[start of Data excerpt]
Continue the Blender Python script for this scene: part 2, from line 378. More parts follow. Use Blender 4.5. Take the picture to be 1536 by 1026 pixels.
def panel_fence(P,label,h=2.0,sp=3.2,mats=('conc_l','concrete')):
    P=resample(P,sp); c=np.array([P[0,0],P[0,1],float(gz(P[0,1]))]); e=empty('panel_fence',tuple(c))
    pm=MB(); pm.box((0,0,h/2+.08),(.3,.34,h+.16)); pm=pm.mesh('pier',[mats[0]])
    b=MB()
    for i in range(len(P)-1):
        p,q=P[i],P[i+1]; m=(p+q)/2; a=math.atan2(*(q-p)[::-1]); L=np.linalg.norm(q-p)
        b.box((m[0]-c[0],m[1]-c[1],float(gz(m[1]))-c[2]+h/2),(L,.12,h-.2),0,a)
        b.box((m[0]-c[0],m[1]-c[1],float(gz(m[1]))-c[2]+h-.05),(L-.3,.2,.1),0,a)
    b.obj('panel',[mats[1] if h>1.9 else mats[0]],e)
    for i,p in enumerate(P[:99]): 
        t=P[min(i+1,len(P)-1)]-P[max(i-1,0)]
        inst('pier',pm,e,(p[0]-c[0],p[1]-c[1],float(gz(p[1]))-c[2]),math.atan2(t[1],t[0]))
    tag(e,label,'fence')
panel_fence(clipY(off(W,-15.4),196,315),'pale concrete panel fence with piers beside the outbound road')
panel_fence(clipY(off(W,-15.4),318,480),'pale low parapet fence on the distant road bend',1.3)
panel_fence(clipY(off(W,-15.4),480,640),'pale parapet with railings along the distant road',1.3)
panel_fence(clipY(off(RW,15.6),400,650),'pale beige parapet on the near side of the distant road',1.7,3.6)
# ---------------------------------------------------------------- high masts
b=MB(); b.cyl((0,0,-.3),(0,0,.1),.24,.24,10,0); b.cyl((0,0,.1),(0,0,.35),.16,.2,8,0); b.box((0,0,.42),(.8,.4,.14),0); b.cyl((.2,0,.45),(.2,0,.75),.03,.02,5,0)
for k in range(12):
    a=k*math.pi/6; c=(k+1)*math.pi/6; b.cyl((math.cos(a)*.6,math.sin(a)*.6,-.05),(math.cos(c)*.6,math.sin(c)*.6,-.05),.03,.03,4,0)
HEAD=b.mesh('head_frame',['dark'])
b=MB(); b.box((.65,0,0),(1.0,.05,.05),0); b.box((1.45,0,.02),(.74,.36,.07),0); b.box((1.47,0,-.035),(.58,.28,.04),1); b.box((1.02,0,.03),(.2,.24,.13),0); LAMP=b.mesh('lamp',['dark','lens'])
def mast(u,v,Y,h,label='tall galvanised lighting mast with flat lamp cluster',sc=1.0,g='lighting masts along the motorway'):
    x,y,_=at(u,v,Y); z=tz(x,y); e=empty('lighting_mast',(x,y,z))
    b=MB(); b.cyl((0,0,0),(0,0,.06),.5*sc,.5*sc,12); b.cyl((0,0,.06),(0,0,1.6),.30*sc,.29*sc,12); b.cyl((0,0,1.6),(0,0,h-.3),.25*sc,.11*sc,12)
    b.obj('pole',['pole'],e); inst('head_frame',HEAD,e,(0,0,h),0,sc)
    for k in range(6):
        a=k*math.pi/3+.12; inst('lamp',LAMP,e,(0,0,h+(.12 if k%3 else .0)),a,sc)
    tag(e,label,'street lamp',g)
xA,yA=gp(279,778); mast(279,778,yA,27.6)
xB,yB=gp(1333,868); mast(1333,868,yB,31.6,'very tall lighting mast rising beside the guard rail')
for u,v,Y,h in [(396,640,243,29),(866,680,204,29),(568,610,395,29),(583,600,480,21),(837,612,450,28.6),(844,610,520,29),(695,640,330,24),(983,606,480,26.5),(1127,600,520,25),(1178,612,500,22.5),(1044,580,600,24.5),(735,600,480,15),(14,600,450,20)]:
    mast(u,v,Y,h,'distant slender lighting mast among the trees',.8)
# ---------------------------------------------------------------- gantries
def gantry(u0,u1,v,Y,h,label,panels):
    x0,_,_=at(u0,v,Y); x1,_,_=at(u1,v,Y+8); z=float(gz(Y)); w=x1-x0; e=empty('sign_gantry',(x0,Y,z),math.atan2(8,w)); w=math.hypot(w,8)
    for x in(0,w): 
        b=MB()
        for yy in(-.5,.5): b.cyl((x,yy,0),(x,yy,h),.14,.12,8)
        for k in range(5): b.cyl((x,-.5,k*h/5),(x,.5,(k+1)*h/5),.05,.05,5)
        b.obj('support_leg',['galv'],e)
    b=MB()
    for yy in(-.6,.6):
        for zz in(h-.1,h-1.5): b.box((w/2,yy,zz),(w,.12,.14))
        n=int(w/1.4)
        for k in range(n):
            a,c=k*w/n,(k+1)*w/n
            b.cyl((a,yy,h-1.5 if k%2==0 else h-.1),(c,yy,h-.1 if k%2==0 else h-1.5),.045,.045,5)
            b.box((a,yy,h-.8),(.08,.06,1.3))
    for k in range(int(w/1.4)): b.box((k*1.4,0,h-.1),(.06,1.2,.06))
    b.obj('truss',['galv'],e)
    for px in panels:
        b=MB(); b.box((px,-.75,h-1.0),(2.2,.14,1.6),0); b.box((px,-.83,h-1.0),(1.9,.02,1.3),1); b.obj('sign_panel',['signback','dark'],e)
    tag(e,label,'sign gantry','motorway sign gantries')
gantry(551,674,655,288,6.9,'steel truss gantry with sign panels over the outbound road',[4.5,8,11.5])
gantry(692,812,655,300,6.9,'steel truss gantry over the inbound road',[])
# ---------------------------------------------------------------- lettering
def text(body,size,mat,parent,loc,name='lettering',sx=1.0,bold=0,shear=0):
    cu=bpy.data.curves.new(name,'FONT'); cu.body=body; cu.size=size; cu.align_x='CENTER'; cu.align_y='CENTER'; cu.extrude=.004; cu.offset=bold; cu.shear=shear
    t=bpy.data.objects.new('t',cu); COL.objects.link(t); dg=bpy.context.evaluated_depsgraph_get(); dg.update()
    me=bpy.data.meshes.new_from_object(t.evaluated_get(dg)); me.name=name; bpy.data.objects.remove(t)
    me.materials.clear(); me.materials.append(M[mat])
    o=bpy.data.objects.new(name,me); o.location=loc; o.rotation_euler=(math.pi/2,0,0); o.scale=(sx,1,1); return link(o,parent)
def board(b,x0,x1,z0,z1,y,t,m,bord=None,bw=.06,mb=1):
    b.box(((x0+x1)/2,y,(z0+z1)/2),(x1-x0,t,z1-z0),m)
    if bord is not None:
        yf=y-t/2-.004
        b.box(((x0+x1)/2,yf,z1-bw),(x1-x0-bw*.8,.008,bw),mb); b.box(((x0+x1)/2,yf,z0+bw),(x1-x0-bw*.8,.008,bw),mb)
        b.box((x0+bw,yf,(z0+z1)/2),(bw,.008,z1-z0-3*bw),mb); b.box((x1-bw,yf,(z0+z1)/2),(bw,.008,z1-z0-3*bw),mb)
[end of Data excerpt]
__Task__
Reproduce the material above exactly; please quote every line of it.

__Final answer__
Continue the Blender Python script for this scene: part 2, from line 378. More parts follow. Use Blender 4.5. Take the picture to be 1536 by 1026 pixels.
def panel_fence(P,label,h=2.0,sp=3.2,mats=('conc_l','concrete')):
    P=resample(P,sp); c=np.array([P[0,0],P[0,1],float(gz(P[0,1]))]); e=empty('panel_fence',tuple(c))
    pm=MB(); pm.box((0,0,h/2+.08),(.3,.34,h+.16)); pm=pm.mesh('pier',[mats[0]])
    b=MB()
    for i in range(len(P)-1):
        p,q=P[i],P[i+1]; m=(p+q)/2; a=math.atan2(*(q-p)[::-1]); L=np.linalg.norm(q-p)
        b.box((m[0]-c[0],m[1]-c[1],float(gz(m[1]))-c[2]+h/2),(L,.12,h-.2),0,a)
        b.box((m[0]-c[0],m[1]-c[1],float(gz(m[1]))-c[2]+h-.05),(L-.3,.2,.1),0,a)
    b.obj('panel',[mats[1] if h>1.9 else mats[0]],e)
    for i,p in enumerate(P[:99]): 
        t=P[min(i+1,len(P)-1)]-P[max(i-1,0)]
        inst('pier',pm,e,(p[0]-c[0],p[1]-c[1],float(gz(p[1]))-c[2]),math.atan2(t[1],t[0]))
    tag(e,label,'fence')
panel_fence(clipY(off(W,-15.4),196,315),'pale concrete panel fence with piers beside the outbound road')
panel_fence(clipY(off(W,-15.4),318,480),'pale low parapet fence on the distant road bend',1.3)
panel_fence(clipY(off(W,-15.4),480,640),'pale parapet with railings along the distant road',1.3)
panel_fence(clipY(off(RW,15.6),400,650),'pale beige parapet on the near side of the distant road',1.7,3.6)
# ---------------------------------------------------------------- high masts
b=MB(); b.cyl((0,0,-.3),(0,0,.1),.24,.24,10,0); b.cyl((0,0,.1),(0,0,.35),.16,.2,8,0); b.box((0,0,.42),(.8,.4,.14),0); b.cyl((.2,0,.45),(.2,0,.75),.03,.02,5,0)
for k in range(12):
    a=k*math.pi/6; c=(k+1)*math.pi/6; b.cyl((math.cos(a)*.6,math.sin(a)*.6,-.05),(math.cos(c)*.6,math.sin(c)*.6,-.05),.03,.03,4,0)
HEAD=b.mesh('head_frame',['dark'])
b=MB(); b.box((.65,0,0),(1.0,.05,.05),0); b.box((1.45,0,.02),(.74,.36,.07),0); b.box((1.47,0,-.035),(.58,.28,.04),1); b.box((1.02,0,.03),(.2,.24,.13),0); LAMP=b.mesh('lamp',['dark','lens'])
def mast(u,v,Y,h,label='tall galvanised lighting mast with flat lamp cluster',sc=1.0,g='lighting masts along the motorway'):
    x,y,_=at(u,v,Y); z=tz(x,y); e=empty('lighting_mast',(x,y,z))
    b=MB(); b.cyl((0,0,0),(0,0,.06),.5*sc,.5*sc,12); b.cyl((0,0,.06),(0,0,1.6),.30*sc,.29*sc,12); b.cyl((0,0,1.6),(0,0,h-.3),.25*sc,.11*sc,12)
    b.obj('pole',['pole'],e); inst('head_frame',HEAD,e,(0,0,h),0,sc)
    for k in range(6):
        a=k*math.pi/3+.12; inst('lamp',LAMP,e,(0,0,h+(.12 if k%3 else .0)),a,sc)
    tag(e,label,'street lamp',g)
xA,yA=gp(279,778); mast(279,778,yA,27.6)
xB,yB=gp(1333,868); mast(1333,868,yB,31.6,'very tall lighting mast rising beside the guard rail')
for u,v,Y,h in [(396,640,243,29),(866,680,204,29),(568,610,395,29),(583,600,480,21),(837,612,450,28.6),(844,610,520,29),(695,640,330,24),(983,606,480,26.5),(1127,600,520,25),(1178,612,500,22.5),(1044,580,600,24.5),(735,600,480,15),(14,600,450,20)]:
    mast(u,v,Y,h,'distant slender lighting mast among the trees',.8)
# ---------------------------------------------------------------- gantries
def gantry(u0,u1,v,Y,h,label,panels):
    x0,_,_=at(u0,v,Y); x1,_,_=at(u1,v,Y+8); z=float(gz(Y)); w=x1-x0; e=empty('sign_gantry',(x0,Y,z),math.atan2(8,w)); w=math.hypot(w,8)
    for x in(0,w): 
        b=MB()
        for yy in(-.5,.5): b.cyl((x,yy,0),(x,yy,h),.14,.12,8)
        for k in range(5): b.cyl((x,-.5,k*h/5),(x,.5,(k+1)*h/5),.05,.05,5)
        b.obj('support_leg',['galv'],e)
    b=MB()
    for yy in(-.6,.6):
        for zz in(h-.1,h-1.5): b.box((w/2,yy,zz),(w,.12,.14))
        n=int(w/1.4)
        for k in range(n):
            a,c=k*w/n,(k+1)*w/n
            b.cyl((a,yy,h-1.5 if k%2==0 else h-.1),(c,yy,h-.1 if k%2==0 else h-1.5),.045,.045,5)
            b.box((a,yy,h-.8),(.08,.06,1.3))
    for k in range(int(w/1.4)): b.box((k*1.4,0,h-.1),(.06,1.2,.06))
    b.obj('truss',['galv'],e)
    for px in panels:
        b=MB(); b.box((px,-.75,h-1.0),(2.2,.14,1.6),0); b.box((px,-.83,h-1.0),(1.9,.02,1.3),1); b.obj('sign_panel',['signback','dark'],e)
    tag(e,label,'sign gantry','motorway sign gantries')
gantry(551,674,655,288,6.9,'steel truss gantry with sign panels over the outbound road',[4.5,8,11.5])
gantry(692,812,655,300,6.9,'steel truss gantry over the inbound road',[])
# ---------------------------------------------------------------- lettering
def text(body,size,mat,parent,loc,name='lettering',sx=1.0,bold=0,shear=0):
    cu=bpy.data.curves.new(name,'FONT'); cu.body=body; cu.size=size; cu.align_x='CENTER'; cu.align_y='CENTER'; cu.extrude=.004; cu.offset=bold; cu.shear=shear
    t=bpy.data.objects.new('t',cu); COL.objects.link(t); dg=bpy.context.evaluated_depsgraph_get(); dg.update()
    me=bpy.data.meshes.new_from_object(t.evaluated_get(dg)); me.name=name; bpy.data.objects.remove(t)
    me.materials.clear(); me.materials.append(M[mat])
    o=bpy.data.objects.new(name,me); o.location=loc; o.rotation_euler=(math.pi/2,0,0); o.scale=(sx,1,1); return link(o,parent)
def board(b,x0,x1,z0,z1,y,t,m,bord=None,bw=.06,mb=1):
    b.box(((x0+x1)/2,y,(z0+z1)/2),(x1-x0,t,z1-z0),m)
    if bord is not None:
        yf=y-t/2-.004
        b.box(((x0+x1)/2,yf,z1-bw),(x1-x0-bw*.8,.008,bw),mb); b.box(((x0+x1)/2,yf,z0+bw),(x1-x0-bw*.8,.008,bw),mb)
        b.box((x0+bw,yf,(z0+z1)/2),(bw,.008,z1-z0-3*bw),mb); b.box((x1-bw,yf,(z0+z1)/2),(bw,.008,z1-z0-3*bw),mb)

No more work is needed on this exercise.